The African continent remains the most vulnerable region in the world to the impact of climate change, mainly due to weak resilience and adaptive capacity. There is limited knowledge on the relationship between forests and climate change in Africa; and especially on adaptation and mitigation to the adverse effects of climate change, as well as capitalizing on the opportunities that climate change and variability offer the continent.  Understanding, strengthening and further developing the relationship between forest and climate is therefore key issue to Africa’s future development. This is because of the key roles forests and trees outside forests play in the lives of people and animals on the continent, as well as on the economies of African countries and the environment in which the people, livestock and wildlife live in.  However, the nature of this relationship and its impact is greatly influenced by how international forest and climate change and related agreements are incorporated into national policies and practices.
With respect to the Africa, it is important to understand how individual African countries are  implementing ideas and recommendations that come from international conventions, agreements, protocols, and other initiatives (all of them are in this text referred to as international agreements) that have a bearing on how climate change and variation could affect forests and vice versa. This could facilitate positioning the forest sector better to contain the adverse effects of climate change as well as take advantage of opportunities that come with the same. It would also make it easier to profile Africa and its sub-regions both at regional and international levels. This could lead to enhanced collaboration and support from institutions and other players that support the implementation of these international agreements, and especially during this era when forests are increasingly seen as contributing not only to international public goods but to international services like carbon sequestration that has global implications.

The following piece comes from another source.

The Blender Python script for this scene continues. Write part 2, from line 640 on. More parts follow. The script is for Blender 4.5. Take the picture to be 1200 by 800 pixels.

The study whose results are reported in this document was commissioned by the African Forest Forum with the  several objectives, namely: to assess how individual African countries are implementing the forest, climate change and related international conventions; how these international conventions are adding value to their national forestry sector policies and programmes; and to develop an approach on how Africa can to monitor and report on compliance to international processes related to forests and climate. The study was conducted in eight African countries, namely: Cameroon, Rwanda, Gabon, Nigeria, Zambia, Zimbabwe and Niger and Tanzania.